Die Türme von Barchester
Roman
Doris Feldmann, Andrea Ott, Anthony Trollope
Selten wurde das Leben von Provinzgrößen so lustvoll seziert wie in Anthony Trollopes Roman über Adel und Geistlichkeit in der fiktiven englischen Grafschaft Barsetshire. Der feinsinnige Beobachter menschlichen Treibens legt augenzwinkernd den Mechanismus der Macht und dessen Rädchen bloß, die Neid, Geltungssucht und Intrige heißen.
Bischof Proudie sucht nach einem neuen Leiter für das Hiramsspital.
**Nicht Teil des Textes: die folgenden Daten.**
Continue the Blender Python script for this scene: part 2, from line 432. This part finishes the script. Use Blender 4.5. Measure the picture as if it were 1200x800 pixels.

Den früheren Vorsteher, Septimus Harding, mit diesem Posten zu betrauen, scheint naheliegend – ginge es dabei nicht um viel Grundsätzlicheres: um die Frage nämlich, wer die Entscheidung treffen und damit im Haus des Bischofs künftig den Ton angeben darf. Die herrische Gattin des kirchlichen Oberhauptes oder der intrigante Kaplan Slope – oder doch der Amtsinhaber selbst? Zwischen die sich formierenden Fronten gerät nicht nur der sanftmütige Harding, dessen Ticks, verbunden mit einer fast kindlicher Arglosigkeit, die Leser schon im ersten Band von Trollopes Barsetshire-Serie liebgewinnen durften. Auch seine verwitwete, nunmehr vermögende Tochter Eleanor kommt, von gleich drei Männern der Gemeinde hofiert, völlig unschuldig ins Gerede: Wird sie dem Drängen des cleveren Slope nachgeben, hilft sie dem Bruder der verrufenen Signora Vesey-Neroni aus der finanziellen Not oder fällt ihre Wahl doch auf den ehrenwerten Francis Arabin, den Gegner Slopes? Die Antwort auf diese und weitere heißumstrittene Fragen gibt Anthony Trollope in spritzigen Dialogen und komischen Szenen, die er von einem ebenso einfühlsamen wie ironisch-wohlwollenden Erzähler kommentieren läßt. Auch sein grandioses Figurenkabinett, das kluge Menschenkenntnis und versöhnliche Menschenliebe verrät, macht diesen Roman des erklärten Schülers von Jane Austen zu einem wahren Lesevergnügen.